- _Goal_: Would you repeat the listing exactly but omit every picture?

- _Given information_:

****************************************

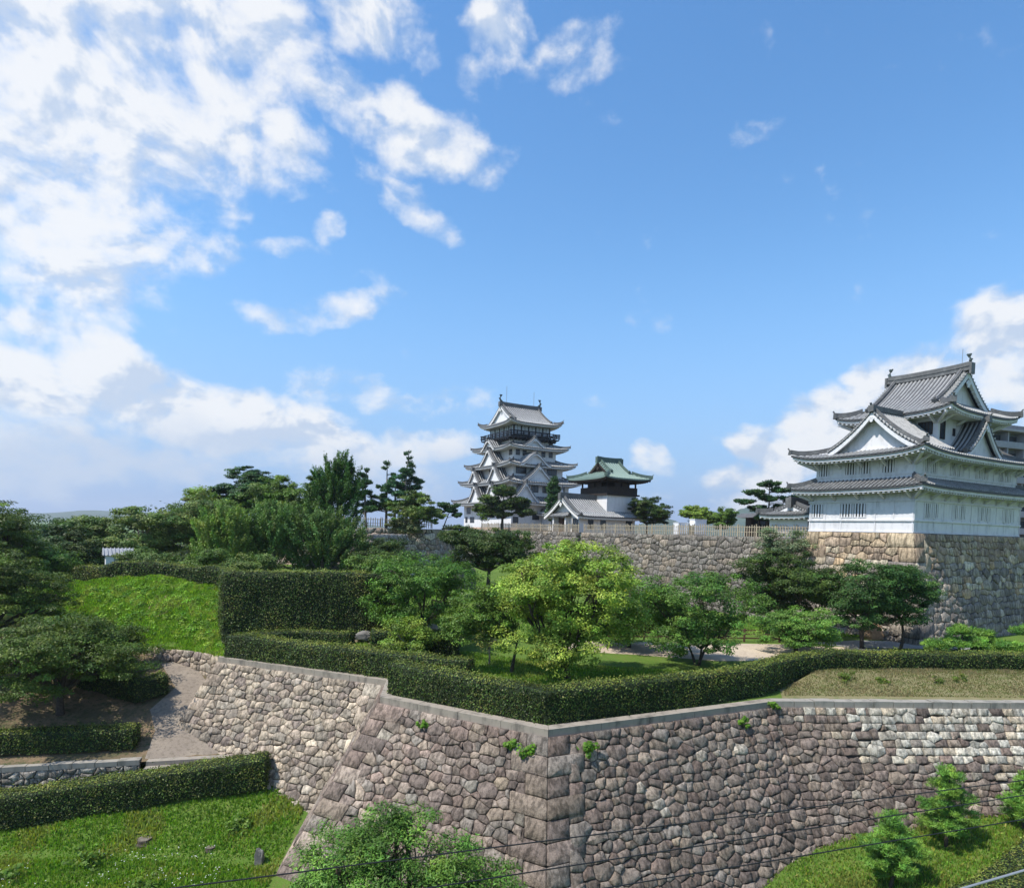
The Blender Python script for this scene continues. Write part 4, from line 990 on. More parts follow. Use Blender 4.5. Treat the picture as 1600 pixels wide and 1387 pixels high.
def shed():
    root = empty('garden_shed', (-32.4, 52.6, float(terr_z(-32.4, 52.6))-.1), R(35), 'small white shed with a ribbed roof among the trees above the grass mound', 'shed')
    mb = MB(); mb.box(-.9, .9, -.8, .8, 0, 1.9); mb.build('wall', 'white_box', root)
    mb = MB(); mb.hexa([(-1.1, -1, 1.85), (1.1, -1, 1.85), (1.1, 1, 1.85), (-1.1, 1, 1.85), (-1.1, -.05, 2.4), (1.1, -.05, 2.4), (1.1, .05, 2.4), (-1.1, .05, 2.4)])
    for x in np.linspace(-1.05, 1.05, 9): mb.beam((x, -1.03, 1.9), (x, 0, 2.45), .06, .06); mb.beam((x, 1.03, 1.9), (x, 0, 2.45), .06, .06)
    mb.build('roof', 'concrete', root)
    mb = MB(); mb.box(-.35, .35, -.83, -.8, 0, 1.6); mb.build('door', 'grey_metal', root)
shed()
for i, (x, y, w, h, lab) in enumerate(((25.4, 88, 1.9, 2.1, 'white boxy cabinet behind the bamboo fence, the taller and right one'), (23.2, 88.5, 1.6, 1.6, 'white boxy cabinet behind the bamboo fence, the shorter and left one'))):
    root = empty('utility_cabinet', (x, y, 15), R(20), lab, 'cabinet', 'white cabinets behind the fence')
    mb = MB(); mb.box(-w/2, w/2, -.6, .6, .1, h); mb.box(-w/2-.05, w/2+.05, -.65, .65, h, h+.08); mb.build('body', 'white_box', root)
    mb = MB(); mb.box(-w/2-.02, w/2+.02, -.62, .62, 0, .1); mb.build('plinth', 'concrete', root)
    mb = MB(); mb.box(-w/2+.08, -.03, -.63, -.6, .2, h-.1); mb.box(.03, w/2-.08, -.63, -.6, .2, h-.1); mb.build('door', 'white_box', root)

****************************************

- _Written answer_:
The Blender Python script for this scene continues. Write part 4, from line 990 on. More parts follow. Use Blender 4.5. Treat the picture as 1600 pixels wide and 1387 pixels high.
def shed():
    root = empty('garden_shed', (-32.4, 52.6, float(terr_z(-32.4, 52.6))-.1), R(35), 'small white shed with a ribbed roof among the trees above the grass mound', 'shed')
    mb = MB(); mb.box(-.9, .9, -.8, .8, 0, 1.9); mb.build('wall', 'white_box', root)
    mb = MB(); mb.hexa([(-1.1, -1, 1.85), (1.1, -1, 1.85), (1.1, 1, 1.85), (-1.1, 1, 1.85), (-1.1, -.05, 2.4), (1.1, -.05, 2.4), (1.1, .05, 2.4), (-1.1, .05, 2.4)])
    for x in np.linspace(-1.05, 1.05, 9): mb.beam((x, -1.03, 1.9), (x, 0, 2.45), .06, .06); mb.beam((x, 1.03, 1.9), (x, 0, 2.45), .06, .06)
    mb.build('roof', 'concrete', root)
    mb = MB(); mb.box(-.35, .35, -.83, -.8, 0, 1.6); mb.build('door', 'grey_metal', root)
shed()
for i, (x, y, w, h, lab) in enumerate(((25.4, 88, 1.9, 2.1, 'white boxy cabinet behind the bamboo fence, the taller and right one'), (23.2, 88.5, 1.6, 1.6, 'white boxy cabinet behind the bamboo fence, the shorter and left one'))):
    root = empty('utility_cabinet', (x, y, 15), R(20), lab, 'cabinet', 'white cabinets behind the fence')
    mb = MB(); mb.box(-w/2, w/2, -.6, .6, .1, h); mb.box(-w/2-.05, w/2+.05, -.65, .65, h, h+.08); mb.build('body', 'white_box', root)
    mb = MB(); mb.box(-w/2-.02, w/2+.02, -.62, .62, 0, .1); mb.build('plinth', 'concrete', root)
    mb = MB(); mb.box(-w/2+.08, -.03, -.63, -.6, .2, h-.1); mb.box(.03, w/2-.08, -.63, -.6, .2, h-.1); mb.build('door', 'white_box', root)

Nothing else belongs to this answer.